La mixité n’a pas posé de problème, mais a fréquemment soulevé des questions à propos des religions, des cultures, des pays, de richesse et de pauvreté, des différences… et des similitudes. Il me semble que nos enfants ont toujours vu chez les autres ce qui les rapproche autant que ce qui les différencie.

Les enfants ont de manière générale peu d’appréhensions (ce qui ne veut pas dire peu de questions) lorsqu’ils font des rencontres. Ils se lient facilement avec d’autres lorsqu’ils sont en vacances ou dans un lieu public, sans passer nécessairement par l’intermédiaire des parents. Ils ne vont pas plus spontanément vers un enfant plus « ressemblant » au niveau culturel ou social. Peut-être sont-ils prémunis contre certaines peurs ? C’est en tout cas mon souhait le plus cher.
Les « meilleurs » amis des enfants leur ressemblent finalement beaucoup, jusque dans le schéma familial, et c’est parfois à notre niveau de parents que des filtres entrent en action, en fonction des affinités avec certains parents plus qu’avec d’autres. Au-delà de ces un ou deux amis, dès que le cercle s’élargit, il se diversifie à l’image du public de l’école, tant socialement que culturellement.

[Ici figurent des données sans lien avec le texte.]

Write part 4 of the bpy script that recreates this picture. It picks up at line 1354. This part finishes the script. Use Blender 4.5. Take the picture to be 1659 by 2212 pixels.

À quelques reprises, nous avons été confrontés à des limites dans le travail des enfants (pas de travaux de recherche à la maison pour éviter les disparités, par exemple) ou au manque de moyens de l’école (l’un de nos enfants, en troisième primaire aujourd’hui, n’a jamais eu de classes vertes, l’ainée une seule fois en maternelle et les cours de gym sont assurés, dans le meilleur des cas, une semaine sur deux…), mais cela ne représente qu’une ombre au tableau qui est globalement très positif.